Elements 2 For iPad. Markdown Gets Prettier

Elements2

Elements 2 adds a mess of options to the already great Markdown editor

You may remember Elements from last August, a time when new Dropbox-enabled text editors were popping up like mushrooms after a fall rain. Elements, from Second Gear software, distinguished itself by including a handy, popover scratchpad for taking notes, and with its Markdown-powered text editor. Now, Elements has been updated to version 2.

The new Elements, a universal app for iPad and iPhone, has a much-polished UI, but the main difference is getting things out of the app. It still syncs with an “Elements” folder in your Dropbox, but now there is a huge list of export options.

First, you can export you files as HTML or PDF to any Dropbox folder, not just the default “Elements” folder. You can also export to iTunes file sharing, to Evernote, to Facebook and to Tumblr.

The word, line and character counts remain, as does TextExpander Touch support and full-text search. There have been a few cosmetic tweaks, too. The icon is new, the whole app looks sleeker and more modern (there’s even a new default font — Museo Sans), and the Markdown preview has been cleaned up.
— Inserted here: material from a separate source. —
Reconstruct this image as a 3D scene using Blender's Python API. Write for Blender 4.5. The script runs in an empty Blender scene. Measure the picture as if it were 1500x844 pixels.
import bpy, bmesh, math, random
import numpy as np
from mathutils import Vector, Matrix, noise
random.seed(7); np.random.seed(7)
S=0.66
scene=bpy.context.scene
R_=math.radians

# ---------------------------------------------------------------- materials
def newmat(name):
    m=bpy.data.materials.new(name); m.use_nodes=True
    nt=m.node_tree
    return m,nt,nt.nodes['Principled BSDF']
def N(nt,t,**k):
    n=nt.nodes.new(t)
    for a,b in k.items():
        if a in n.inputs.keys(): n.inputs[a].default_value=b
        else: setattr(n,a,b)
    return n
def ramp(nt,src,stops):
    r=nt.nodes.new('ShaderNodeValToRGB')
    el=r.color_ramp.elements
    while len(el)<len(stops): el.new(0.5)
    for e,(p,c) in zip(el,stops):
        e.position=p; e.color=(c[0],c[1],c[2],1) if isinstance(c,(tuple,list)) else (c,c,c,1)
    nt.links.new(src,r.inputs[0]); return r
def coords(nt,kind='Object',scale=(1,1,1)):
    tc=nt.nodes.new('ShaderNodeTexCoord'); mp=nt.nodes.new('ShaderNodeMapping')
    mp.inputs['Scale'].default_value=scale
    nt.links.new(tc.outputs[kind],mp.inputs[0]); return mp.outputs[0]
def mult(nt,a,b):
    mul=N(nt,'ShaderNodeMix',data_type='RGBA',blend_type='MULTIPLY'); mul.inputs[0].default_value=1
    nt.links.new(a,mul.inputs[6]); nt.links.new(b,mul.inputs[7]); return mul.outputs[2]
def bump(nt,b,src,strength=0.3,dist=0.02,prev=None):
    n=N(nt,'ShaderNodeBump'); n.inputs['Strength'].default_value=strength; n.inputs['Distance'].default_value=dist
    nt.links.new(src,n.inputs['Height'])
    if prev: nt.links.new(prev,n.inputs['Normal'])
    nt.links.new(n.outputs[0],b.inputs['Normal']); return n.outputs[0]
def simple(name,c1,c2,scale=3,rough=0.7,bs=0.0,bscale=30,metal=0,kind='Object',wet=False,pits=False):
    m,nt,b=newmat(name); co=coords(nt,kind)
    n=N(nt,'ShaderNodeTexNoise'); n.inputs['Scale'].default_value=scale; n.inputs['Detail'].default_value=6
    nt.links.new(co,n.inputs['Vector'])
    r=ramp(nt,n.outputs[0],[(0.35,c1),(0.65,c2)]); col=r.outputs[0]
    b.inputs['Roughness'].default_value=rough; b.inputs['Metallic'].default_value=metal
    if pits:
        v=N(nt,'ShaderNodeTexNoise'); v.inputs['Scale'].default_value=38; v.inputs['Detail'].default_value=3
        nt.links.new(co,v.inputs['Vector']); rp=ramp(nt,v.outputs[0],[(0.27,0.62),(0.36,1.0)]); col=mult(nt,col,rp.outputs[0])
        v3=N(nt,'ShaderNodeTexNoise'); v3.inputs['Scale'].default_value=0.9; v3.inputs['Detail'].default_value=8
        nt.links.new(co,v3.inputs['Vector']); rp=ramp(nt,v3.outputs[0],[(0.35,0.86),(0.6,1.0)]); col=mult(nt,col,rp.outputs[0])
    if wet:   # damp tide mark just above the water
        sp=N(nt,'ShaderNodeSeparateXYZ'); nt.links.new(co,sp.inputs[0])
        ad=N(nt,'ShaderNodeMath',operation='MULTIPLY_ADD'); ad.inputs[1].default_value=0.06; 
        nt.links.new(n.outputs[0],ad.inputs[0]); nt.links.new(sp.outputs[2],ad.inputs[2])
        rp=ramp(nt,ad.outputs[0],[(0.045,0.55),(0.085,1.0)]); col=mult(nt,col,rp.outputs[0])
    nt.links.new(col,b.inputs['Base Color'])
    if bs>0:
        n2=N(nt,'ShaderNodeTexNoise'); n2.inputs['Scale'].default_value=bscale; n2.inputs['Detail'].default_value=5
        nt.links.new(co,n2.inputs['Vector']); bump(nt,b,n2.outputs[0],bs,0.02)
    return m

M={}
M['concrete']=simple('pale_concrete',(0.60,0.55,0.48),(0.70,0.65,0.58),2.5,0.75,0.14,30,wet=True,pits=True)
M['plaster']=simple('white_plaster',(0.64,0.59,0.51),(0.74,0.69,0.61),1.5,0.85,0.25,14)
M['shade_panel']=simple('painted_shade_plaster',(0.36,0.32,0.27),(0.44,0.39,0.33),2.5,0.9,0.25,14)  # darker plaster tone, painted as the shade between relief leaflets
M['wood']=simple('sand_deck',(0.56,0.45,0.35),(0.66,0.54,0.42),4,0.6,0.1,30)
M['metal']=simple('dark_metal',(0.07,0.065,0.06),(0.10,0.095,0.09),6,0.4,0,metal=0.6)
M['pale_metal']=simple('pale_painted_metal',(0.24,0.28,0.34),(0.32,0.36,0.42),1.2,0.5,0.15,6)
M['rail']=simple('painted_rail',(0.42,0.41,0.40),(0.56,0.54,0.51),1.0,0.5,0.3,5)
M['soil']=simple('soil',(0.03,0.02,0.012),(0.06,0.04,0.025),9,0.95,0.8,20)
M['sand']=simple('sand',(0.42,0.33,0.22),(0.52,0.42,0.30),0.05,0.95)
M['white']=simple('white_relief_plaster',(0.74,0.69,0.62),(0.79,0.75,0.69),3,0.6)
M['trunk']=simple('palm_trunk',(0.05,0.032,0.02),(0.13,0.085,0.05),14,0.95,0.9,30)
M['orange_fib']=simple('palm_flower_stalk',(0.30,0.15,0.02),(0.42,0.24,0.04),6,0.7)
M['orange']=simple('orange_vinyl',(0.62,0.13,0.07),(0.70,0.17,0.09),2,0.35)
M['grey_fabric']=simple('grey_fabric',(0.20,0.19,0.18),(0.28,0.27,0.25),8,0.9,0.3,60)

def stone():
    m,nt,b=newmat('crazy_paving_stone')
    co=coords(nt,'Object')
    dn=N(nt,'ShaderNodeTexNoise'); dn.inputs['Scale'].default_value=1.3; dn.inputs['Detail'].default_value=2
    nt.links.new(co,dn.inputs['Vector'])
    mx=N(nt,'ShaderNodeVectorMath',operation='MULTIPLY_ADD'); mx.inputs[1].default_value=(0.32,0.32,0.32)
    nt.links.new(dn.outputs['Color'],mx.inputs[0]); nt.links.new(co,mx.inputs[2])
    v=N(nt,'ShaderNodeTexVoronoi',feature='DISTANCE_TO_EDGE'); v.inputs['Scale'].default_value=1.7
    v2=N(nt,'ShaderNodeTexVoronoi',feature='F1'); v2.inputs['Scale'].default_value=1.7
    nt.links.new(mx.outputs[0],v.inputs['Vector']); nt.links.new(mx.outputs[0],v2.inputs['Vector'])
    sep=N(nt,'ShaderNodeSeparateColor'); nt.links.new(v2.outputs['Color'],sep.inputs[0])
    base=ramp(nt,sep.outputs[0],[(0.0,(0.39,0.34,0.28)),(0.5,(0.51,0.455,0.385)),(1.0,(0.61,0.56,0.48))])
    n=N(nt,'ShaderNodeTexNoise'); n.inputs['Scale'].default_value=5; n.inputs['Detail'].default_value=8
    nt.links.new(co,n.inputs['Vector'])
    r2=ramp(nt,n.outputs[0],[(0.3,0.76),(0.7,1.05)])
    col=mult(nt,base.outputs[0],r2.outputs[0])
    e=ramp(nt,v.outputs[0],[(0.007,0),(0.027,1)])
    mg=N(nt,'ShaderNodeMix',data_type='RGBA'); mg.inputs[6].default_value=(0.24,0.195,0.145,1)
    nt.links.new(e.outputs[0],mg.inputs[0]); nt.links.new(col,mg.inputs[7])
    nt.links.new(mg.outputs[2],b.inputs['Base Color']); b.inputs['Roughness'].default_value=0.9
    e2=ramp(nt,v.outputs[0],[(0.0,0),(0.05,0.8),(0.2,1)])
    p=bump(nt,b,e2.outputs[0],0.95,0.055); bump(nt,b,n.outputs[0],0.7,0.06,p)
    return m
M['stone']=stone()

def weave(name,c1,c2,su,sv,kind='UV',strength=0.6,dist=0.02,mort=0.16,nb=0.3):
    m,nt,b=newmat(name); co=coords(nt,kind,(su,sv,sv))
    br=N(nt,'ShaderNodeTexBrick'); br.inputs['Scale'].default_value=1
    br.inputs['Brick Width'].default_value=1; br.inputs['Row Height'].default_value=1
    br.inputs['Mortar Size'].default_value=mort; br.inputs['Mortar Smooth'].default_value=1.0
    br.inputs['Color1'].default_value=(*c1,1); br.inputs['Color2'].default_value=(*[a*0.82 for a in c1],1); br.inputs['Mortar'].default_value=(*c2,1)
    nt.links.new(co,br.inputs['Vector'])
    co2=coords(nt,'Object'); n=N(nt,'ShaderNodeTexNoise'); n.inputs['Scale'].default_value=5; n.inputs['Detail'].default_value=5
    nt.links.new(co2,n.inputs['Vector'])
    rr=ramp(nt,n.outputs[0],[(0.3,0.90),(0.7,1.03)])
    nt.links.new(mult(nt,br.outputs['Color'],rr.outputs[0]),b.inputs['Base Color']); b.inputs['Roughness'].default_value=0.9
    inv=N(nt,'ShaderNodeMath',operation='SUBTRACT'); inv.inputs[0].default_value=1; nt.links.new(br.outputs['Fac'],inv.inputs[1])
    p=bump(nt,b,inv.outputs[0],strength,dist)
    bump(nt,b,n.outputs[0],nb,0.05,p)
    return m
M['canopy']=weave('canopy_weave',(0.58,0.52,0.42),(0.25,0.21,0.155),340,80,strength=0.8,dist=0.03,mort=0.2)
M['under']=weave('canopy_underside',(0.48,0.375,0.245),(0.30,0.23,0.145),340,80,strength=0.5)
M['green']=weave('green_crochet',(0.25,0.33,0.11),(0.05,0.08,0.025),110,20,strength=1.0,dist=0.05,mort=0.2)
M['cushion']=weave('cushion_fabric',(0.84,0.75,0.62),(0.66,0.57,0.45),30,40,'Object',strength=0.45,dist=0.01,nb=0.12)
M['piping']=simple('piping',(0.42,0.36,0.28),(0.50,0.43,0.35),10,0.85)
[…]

Markdown, if you’re not familiar with it, is a human-readable way to write HTML. You surround your words with symbols instead of ugly tags and when you run the text through the Markdown converter, these tags are added for you. Thus *bold* becomes <strong>bold</strong> (in HTML) and shows up in the final document as bold. (You don’t want to see the mess of code I had to write to make all those examples look right in the browser). It makes writing formatted text in a plain text editor very easy indeed.

And of course, you can always use Elements to write plain text, too.

Elements 2 is a free update for owners of v1.x, and costs a very reasonable $5 for new buyers.